Big E picked Seattle. Through the early games that Sunday, Fezzik grabbed a one-point lead over his opponent.

It would all come down to the Titans game. Fezzik needed Tennessee to win or push to take first place.

When Titans running back Chris Johnson scored on a one-yard touchdown run with four minutes remaining and Tennessee held on for a 17-13 victory, Fezzik was a champion once again.

He said he attributed this year's success to tireless research and not getting attached to a certain side.

"So-called experts will tell you, don't change your mind and go with your first inclination. That's terrible advice," Fezzik said. "Trusting your instincts is another one you hear. That's nonsense, too. Maybe that's true for some of the world's best sports gamblers, but I hear other people say that and that's also terrible advice."

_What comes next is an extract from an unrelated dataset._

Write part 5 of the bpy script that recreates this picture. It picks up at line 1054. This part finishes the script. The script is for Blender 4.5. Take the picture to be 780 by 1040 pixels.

Fezzik hit just less than 62 percent of his selections in the contest. He wants to emphasize how improbable that is.

He said he had offered everyone in the contest — and tout services that claim to win up to 80 percent of their picks — a $100,000 prop bet that they couldn't hit 57 percent of their games for the season. Fezzik got no takers.

In other words, luck played a role in his title. Fezzik has no problem admitting it.

"Anyone would need a few lucky bounces to win a contest like this," Kornegay said. "But he puts himself in a position to win. He has the skill to do that."